▸ **Stated exercise**:
Each line from the start of the data below through the one containing "bg.inputs['Strength'].default_value = 0.84" must be reproduced exactly.

▸ **Given material**:
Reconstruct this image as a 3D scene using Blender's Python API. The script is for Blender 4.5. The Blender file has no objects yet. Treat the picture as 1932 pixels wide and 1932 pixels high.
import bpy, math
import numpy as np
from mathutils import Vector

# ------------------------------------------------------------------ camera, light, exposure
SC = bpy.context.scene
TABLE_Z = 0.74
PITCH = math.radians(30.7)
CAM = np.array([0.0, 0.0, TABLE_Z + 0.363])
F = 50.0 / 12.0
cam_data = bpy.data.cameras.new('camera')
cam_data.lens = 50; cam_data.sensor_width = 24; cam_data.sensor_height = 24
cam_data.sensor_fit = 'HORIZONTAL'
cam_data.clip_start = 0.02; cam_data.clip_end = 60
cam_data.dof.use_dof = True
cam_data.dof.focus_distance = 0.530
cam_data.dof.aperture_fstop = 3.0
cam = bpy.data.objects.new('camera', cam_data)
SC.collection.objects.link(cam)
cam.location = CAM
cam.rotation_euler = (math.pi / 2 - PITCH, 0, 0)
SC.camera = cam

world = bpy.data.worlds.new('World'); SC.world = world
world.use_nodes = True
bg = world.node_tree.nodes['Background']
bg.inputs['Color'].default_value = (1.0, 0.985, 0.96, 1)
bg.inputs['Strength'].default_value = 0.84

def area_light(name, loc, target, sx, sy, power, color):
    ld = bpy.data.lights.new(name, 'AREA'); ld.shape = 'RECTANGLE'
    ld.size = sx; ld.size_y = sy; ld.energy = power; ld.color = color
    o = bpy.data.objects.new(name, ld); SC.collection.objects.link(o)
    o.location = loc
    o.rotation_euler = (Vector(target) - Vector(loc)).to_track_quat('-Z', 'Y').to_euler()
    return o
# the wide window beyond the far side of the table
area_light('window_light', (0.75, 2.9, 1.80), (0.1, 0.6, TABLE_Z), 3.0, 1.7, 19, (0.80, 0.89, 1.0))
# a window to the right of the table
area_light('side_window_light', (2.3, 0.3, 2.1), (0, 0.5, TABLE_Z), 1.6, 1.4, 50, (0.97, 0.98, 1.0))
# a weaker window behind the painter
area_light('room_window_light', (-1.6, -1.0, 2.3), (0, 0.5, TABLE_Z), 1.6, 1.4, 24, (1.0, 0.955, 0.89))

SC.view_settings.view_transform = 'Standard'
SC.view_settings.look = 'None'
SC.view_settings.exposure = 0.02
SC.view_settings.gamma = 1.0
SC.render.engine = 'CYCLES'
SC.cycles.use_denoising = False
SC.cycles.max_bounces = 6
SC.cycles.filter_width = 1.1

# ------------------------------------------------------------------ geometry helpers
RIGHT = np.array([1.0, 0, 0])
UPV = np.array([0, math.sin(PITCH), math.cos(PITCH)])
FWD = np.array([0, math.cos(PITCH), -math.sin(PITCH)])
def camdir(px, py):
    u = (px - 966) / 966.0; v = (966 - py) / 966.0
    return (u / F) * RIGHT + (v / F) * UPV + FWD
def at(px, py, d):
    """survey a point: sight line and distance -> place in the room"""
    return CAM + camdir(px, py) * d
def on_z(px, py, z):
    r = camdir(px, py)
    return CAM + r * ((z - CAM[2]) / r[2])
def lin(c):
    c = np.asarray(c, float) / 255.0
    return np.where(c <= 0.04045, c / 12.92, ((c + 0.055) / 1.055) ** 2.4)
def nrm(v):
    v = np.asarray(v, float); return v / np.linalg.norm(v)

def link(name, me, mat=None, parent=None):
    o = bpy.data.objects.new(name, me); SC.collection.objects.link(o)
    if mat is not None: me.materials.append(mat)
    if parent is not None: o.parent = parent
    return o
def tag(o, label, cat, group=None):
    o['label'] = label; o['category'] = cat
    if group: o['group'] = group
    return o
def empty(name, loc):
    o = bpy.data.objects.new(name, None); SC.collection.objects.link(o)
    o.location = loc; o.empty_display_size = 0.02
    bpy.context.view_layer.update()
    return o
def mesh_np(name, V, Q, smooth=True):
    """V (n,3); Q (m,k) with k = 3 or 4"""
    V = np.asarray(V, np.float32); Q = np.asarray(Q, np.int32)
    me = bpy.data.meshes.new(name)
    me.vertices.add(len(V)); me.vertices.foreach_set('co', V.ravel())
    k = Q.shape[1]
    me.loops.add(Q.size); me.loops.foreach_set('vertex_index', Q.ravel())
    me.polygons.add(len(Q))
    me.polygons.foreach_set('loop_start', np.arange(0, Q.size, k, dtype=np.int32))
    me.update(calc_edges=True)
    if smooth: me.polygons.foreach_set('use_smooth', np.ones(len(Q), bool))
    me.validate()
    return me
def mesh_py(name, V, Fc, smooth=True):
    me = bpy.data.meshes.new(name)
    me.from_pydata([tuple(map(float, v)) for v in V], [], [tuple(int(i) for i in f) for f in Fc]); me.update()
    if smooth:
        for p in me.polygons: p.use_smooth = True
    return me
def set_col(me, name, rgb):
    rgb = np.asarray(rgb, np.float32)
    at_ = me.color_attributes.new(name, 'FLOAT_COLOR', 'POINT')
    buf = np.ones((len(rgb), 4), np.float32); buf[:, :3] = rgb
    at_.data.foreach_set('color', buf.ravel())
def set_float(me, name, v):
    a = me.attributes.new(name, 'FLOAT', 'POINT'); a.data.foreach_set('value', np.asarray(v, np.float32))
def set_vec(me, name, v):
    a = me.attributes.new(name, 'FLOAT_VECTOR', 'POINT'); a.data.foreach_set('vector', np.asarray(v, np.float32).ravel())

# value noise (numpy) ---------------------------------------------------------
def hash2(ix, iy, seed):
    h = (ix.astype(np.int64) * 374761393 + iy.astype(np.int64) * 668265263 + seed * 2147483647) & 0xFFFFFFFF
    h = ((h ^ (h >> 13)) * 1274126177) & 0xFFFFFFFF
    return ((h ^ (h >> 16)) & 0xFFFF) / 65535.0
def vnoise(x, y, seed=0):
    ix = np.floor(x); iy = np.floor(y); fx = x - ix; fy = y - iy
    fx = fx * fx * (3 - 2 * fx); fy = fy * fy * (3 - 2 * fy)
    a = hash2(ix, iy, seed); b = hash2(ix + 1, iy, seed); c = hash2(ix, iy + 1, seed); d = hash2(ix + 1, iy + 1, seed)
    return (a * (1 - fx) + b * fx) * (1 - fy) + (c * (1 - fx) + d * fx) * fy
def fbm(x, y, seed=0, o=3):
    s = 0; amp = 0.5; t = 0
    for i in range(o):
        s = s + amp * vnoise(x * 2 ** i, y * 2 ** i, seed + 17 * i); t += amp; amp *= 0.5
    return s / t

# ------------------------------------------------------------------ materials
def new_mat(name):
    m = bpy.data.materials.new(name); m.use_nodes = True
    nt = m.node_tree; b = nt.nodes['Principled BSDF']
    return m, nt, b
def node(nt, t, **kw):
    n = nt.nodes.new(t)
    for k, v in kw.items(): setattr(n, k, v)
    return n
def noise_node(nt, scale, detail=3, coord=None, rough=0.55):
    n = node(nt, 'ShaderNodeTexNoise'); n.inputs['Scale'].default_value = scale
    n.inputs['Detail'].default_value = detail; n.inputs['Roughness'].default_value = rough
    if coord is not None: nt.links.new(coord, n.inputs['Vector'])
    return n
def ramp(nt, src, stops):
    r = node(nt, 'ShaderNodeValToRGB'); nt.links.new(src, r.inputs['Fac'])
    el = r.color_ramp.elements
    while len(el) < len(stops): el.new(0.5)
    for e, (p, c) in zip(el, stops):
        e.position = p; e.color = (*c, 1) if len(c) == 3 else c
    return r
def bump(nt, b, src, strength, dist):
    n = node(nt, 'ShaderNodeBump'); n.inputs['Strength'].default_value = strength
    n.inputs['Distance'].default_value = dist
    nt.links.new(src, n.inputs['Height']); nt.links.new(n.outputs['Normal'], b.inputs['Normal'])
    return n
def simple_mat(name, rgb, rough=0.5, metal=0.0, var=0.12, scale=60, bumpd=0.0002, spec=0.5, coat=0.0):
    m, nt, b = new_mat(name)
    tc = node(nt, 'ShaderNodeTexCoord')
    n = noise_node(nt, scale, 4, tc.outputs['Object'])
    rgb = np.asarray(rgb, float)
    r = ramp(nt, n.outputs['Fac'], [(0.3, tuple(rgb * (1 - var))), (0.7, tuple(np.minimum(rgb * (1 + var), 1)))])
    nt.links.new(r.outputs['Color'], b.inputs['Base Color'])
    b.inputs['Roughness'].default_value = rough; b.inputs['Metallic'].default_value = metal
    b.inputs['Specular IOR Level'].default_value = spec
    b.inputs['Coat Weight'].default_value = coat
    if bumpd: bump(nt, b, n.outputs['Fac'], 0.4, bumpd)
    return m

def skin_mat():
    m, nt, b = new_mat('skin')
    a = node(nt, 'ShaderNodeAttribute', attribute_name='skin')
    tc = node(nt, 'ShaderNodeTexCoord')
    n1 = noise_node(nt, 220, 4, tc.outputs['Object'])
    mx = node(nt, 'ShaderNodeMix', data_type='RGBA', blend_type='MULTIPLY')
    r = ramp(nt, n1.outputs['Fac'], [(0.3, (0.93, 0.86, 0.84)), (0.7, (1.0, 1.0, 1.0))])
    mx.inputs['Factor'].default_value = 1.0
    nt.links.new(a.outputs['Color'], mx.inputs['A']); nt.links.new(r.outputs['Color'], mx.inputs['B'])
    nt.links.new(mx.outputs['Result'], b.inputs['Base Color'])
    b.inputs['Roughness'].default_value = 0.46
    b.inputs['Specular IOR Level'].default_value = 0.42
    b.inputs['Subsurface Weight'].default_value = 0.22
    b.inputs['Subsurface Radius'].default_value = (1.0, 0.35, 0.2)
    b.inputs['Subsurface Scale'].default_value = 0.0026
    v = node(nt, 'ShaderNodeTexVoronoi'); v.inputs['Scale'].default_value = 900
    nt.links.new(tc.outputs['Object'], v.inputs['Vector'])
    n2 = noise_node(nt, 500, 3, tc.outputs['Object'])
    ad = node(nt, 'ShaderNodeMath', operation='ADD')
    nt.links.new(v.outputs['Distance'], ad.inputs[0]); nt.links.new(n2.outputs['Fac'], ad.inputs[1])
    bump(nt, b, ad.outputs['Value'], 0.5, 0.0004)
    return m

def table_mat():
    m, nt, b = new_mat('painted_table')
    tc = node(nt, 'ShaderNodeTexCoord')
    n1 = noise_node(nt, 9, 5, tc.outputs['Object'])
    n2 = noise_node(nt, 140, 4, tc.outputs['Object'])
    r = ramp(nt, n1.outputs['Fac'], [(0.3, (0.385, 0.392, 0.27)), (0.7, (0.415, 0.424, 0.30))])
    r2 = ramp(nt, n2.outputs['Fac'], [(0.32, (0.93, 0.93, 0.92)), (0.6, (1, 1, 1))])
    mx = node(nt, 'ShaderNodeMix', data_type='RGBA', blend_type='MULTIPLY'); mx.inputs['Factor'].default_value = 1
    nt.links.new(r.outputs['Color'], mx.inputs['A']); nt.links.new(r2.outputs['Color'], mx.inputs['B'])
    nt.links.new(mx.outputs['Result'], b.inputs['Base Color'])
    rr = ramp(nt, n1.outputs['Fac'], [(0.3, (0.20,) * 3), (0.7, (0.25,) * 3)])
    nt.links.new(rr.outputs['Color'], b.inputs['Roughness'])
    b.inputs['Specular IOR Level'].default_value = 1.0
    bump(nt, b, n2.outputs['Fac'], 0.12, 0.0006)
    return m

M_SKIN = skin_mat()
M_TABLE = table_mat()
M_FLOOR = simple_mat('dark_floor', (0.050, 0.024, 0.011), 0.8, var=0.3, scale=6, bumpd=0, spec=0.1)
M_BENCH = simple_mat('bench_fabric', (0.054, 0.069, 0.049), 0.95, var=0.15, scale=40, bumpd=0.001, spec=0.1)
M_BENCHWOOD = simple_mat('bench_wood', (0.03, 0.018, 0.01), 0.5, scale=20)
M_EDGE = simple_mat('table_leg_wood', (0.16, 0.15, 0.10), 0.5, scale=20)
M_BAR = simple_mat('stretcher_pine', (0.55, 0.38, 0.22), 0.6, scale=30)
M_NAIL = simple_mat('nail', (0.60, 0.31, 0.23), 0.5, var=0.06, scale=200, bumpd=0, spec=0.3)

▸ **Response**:
Reconstruct this image as a 3D scene using Blender's Python API. The script is for Blender 4.5. The Blender file has no objects yet. Treat the picture as 1932 pixels wide and 1932 pixels high.
import bpy, math
import numpy as np
from mathutils import Vector

# ------------------------------------------------------------------ camera, light, exposure
SC = bpy.context.scene
TABLE_Z = 0.74
PITCH = math.radians(30.7)
CAM = np.array([0.0, 0.0, TABLE_Z + 0.363])
F = 50.0 / 12.0
cam_data = bpy.data.cameras.new('camera')
cam_data.lens = 50; cam_data.sensor_width = 24; cam_data.sensor_height = 24
cam_data.sensor_fit = 'HORIZONTAL'
cam_data.clip_start = 0.02; cam_data.clip_end = 60
cam_data.dof.use_dof = True
cam_data.dof.focus_distance = 0.530
cam_data.dof.aperture_fstop = 3.0
cam = bpy.data.objects.new('camera', cam_data)
SC.collection.objects.link(cam)
cam.location = CAM
cam.rotation_euler = (math.pi / 2 - PITCH, 0, 0)
SC.camera = cam

world = bpy.data.worlds.new('World'); SC.world = world
world.use_nodes = True
bg = world.node_tree.nodes['Background']
bg.inputs['Color'].default_value = (1.0, 0.985, 0.96, 1)
bg.inputs['Strength'].default_value = 0.84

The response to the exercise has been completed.